**Data**
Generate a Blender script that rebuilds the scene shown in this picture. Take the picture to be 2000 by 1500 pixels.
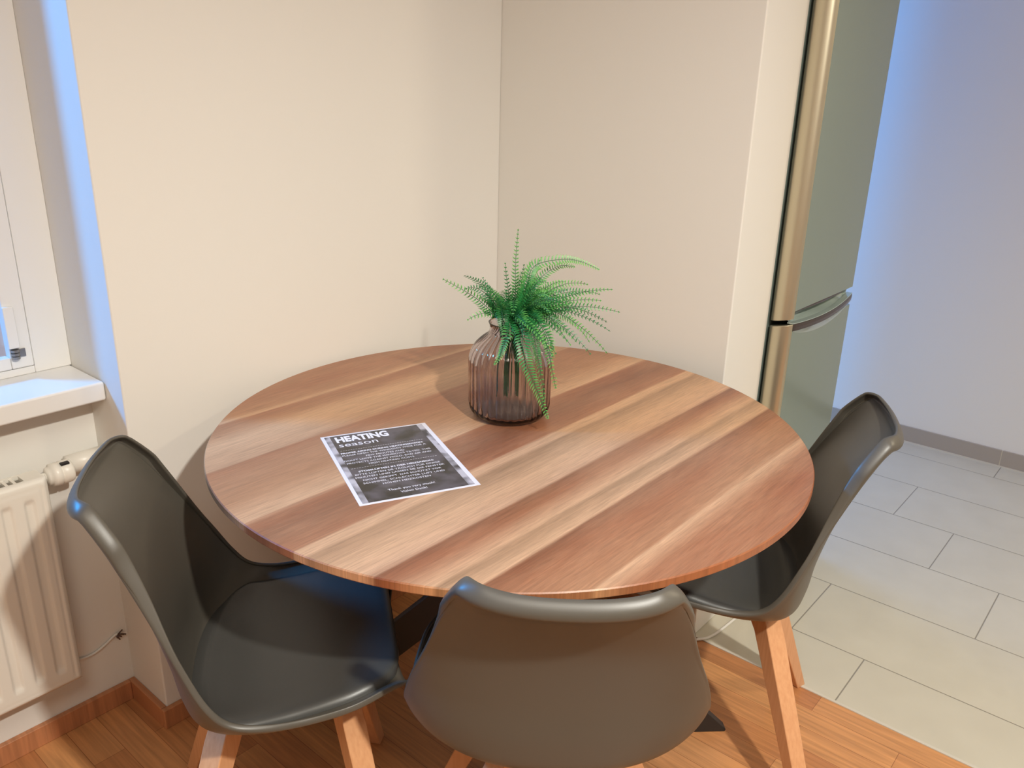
import bpy, bmesh, math, random
from mathutils import Vector, Matrix

for o in list(bpy.data.objects):
    bpy.data.objects.remove(o)
SC = bpy.context.scene
COL = SC.collection
PI = math.pi

# ------------------------------------------------------------------ camera
F_PX = 1612.1
YAW, PITCH, ROLL = 0.8721, 0.3423, 0.0262
CAM = Vector((-1.7949, -1.5744, 1.4005))
cam_data = bpy.data.cameras.new('camera')
cam_data.sensor_fit = 'HORIZONTAL'
cam_data.sensor_width = 36.0
cam_data.lens = F_PX / 2000 * 36.0
cam_data.clip_start = 0.02
cam = bpy.data.objects.new('camera', cam_data)
COL.objects.link(cam)
fw = Vector((math.sin(YAW) * math.cos(PITCH), math.cos(YAW) * math.cos(PITCH), -math.sin(PITCH)))
rt0 = Vector((math.cos(YAW), -math.sin(YAW), 0))
up0 = rt0.cross(fw)
rt = rt0 * math.cos(ROLL) + up0 * math.sin(ROLL)
up = -rt0 * math.sin(ROLL) + up0 * math.cos(ROLL)
M = Matrix((rt, up, -fw)).transposed().to_4x4()
M.translation = CAM
cam.matrix_world = M
SC.camera = cam

# ------------------------------------------------------------------ world, lights, exposure
SC.view_settings.view_transform = 'Standard'
SC.view_settings.look = 'None'
SC.view_settings.gamma = 1.0
SC.view_settings.use_curve_mapping = False
SC.view_settings.exposure = 0.0

W = bpy.data.worlds.new('dusk_sky')
SC.world = W
W.use_nodes = True
W.node_tree.nodes['Background'].inputs[0].default_value = (0.56, 0.54, 0.66, 1)
W.node_tree.nodes['Background'].inputs[1].default_value = 0.75


def lamp(name, kind, loc, energy, color, target=None, **kw):
    d = bpy.data.lights.new(name, kind)
    d.energy = energy
    d.color = color
    for k, v in kw.items():
        setattr(d, k, v)
    o = bpy.data.objects.new(name, d)
    COL.objects.link(o)
    o.location = loc
    if target is not None:
        o.rotation_euler = (Vector(target) - Vector(loc)).to_track_quat('-Z', 'Y').to_euler()
    return o


WARM = (1.0, 0.965, 0.87)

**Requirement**
Write out an exact copy of the listing, first line through the line containing "W.node_tree.nodes['Background'].inputs[1].default_value = 0.75", with the pictures left out.

**Solution below**
Generate a Blender script that rebuilds the scene shown in this picture. Take the picture to be 2000 by 1500 pixels.
import bpy, bmesh, math, random
from mathutils import Vector, Matrix

for o in list(bpy.data.objects):
    bpy.data.objects.remove(o)
SC = bpy.context.scene
COL = SC.collection
PI = math.pi

# ------------------------------------------------------------------ camera
F_PX = 1612.1
YAW, PITCH, ROLL = 0.8721, 0.3423, 0.0262
CAM = Vector((-1.7949, -1.5744, 1.4005))
cam_data = bpy.data.cameras.new('camera')
cam_data.sensor_fit = 'HORIZONTAL'
cam_data.sensor_width = 36.0
cam_data.lens = F_PX / 2000 * 36.0
cam_data.clip_start = 0.02
cam = bpy.data.objects.new('camera', cam_data)
COL.objects.link(cam)
fw = Vector((math.sin(YAW) * math.cos(PITCH), math.cos(YAW) * math.cos(PITCH), -math.sin(PITCH)))
rt0 = Vector((math.cos(YAW), -math.sin(YAW), 0))
up0 = rt0.cross(fw)
rt = rt0 * math.cos(ROLL) + up0 * math.sin(ROLL)
up = -rt0 * math.sin(ROLL) + up0 * math.cos(ROLL)
M = Matrix((rt, up, -fw)).transposed().to_4x4()
M.translation = CAM
cam.matrix_world = M
SC.camera = cam

# ------------------------------------------------------------------ world, lights, exposure
SC.view_settings.view_transform = 'Standard'
SC.view_settings.look = 'None'
SC.view_settings.gamma = 1.0
SC.view_settings.use_curve_mapping = False
SC.view_settings.exposure = 0.0

W = bpy.data.worlds.new('dusk_sky')
SC.world = W
W.use_nodes = True
W.node_tree.nodes['Background'].inputs[0].default_value = (0.56, 0.54, 0.66, 1)
W.node_tree.nodes['Background'].inputs[1].default_value = 0.75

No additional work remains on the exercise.